In experiment one, a white, square frame moves left and right, back and forth, across a grey screen and the left and right edges of the square flash when the square reaches the end of its path: the right edge flashes blue at one end of the travel and the left edge flashes red at the other. Participants were asked to adjust a pair of markers at the top of the screen to indicate the distance they saw between the flashed edges. One of the conditions, demonstrated in Movie 1, evaluated how far apart the outer left and right edges of the square frame appeared. In this example, the frame travel is longer than the frame size so the red flash is physically to the left of the blue flash. However, once the frame is moving fast enough, blue is seen left of red, as if the frame were actually stationary. The moving frame fools us by stabilizing our judgments of location, illustrating what the researchers call the "paradoxical stabilization" produced by a moving frame. Further on in the movie, the frame briefly fades out to reveal that the red flash is actually to the left of the blue flash, which has been the case the entire time.

Experiment two again demonstrated the stabilizing power of a moving frame (see Movie 2) by flashing a red disc and a blue disc at the exact same location within a moving frame. The square frame moves back and forth from left to right while the discs flash red and blue in alternation. Even though there is no physical separation between the discs, the moving frame creates the appearance that they are located to the left and right of their true locations.
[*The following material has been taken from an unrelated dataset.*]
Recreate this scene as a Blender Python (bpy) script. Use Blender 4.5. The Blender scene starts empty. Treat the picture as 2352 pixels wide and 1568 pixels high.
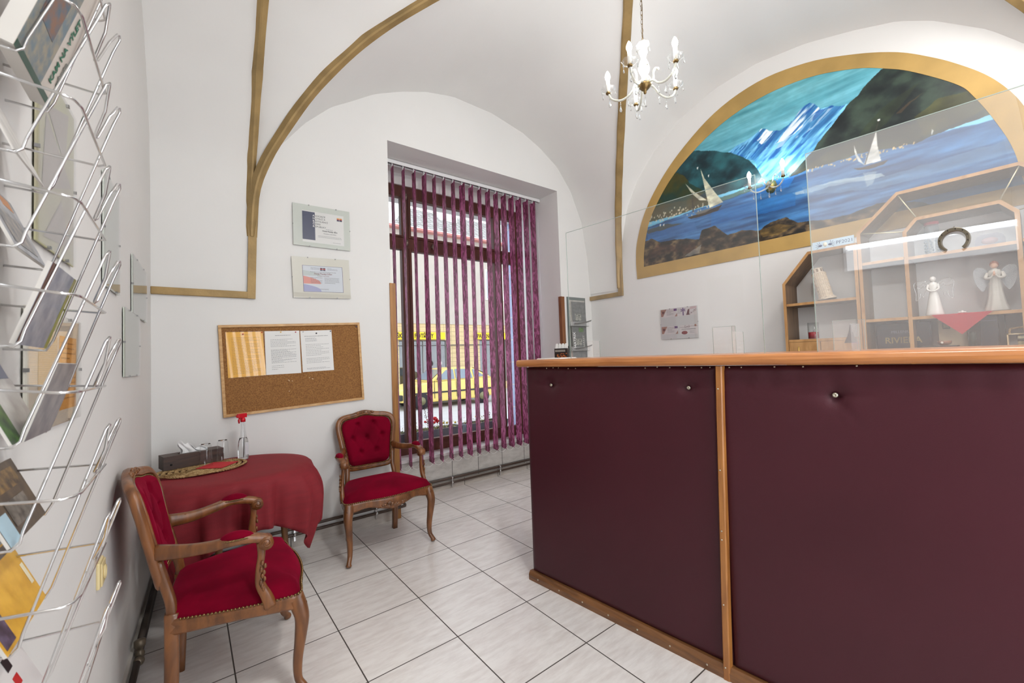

In other words, participants perceived the location of the discs in relation the frame, as if it were stationary and this was true across a wide range of frame speeds, sizes, and path lengths.

"By using flashes inside a moving frame, our experiments triggered a paradoxical form of visual stabilization, which made the flashes appear in positions where they were never presented," says Cavanagh. "Our results demonstrate a 100% stabilization effect triggered by the moving frames—the motion of the frame has been fully discounted."

Based on the study's results, the research team plans to explore visual stabilization further using brain imaging at Dartmouth.

Mert Özkan, Guarini '23, a graduate student in the department of psychological and brain sciences at Dartmouth; Stuart Anstis, professor emeritus in psychology at University of California San Diego; Bernard M. 't Hart, a postdoctoral student at the Centre for Vision Research at York University; and Mark Wexler, Chargé de Recherche at the Integrative Neuroscience and Cognition Center at the Université de Paris, served as co-authors of the study.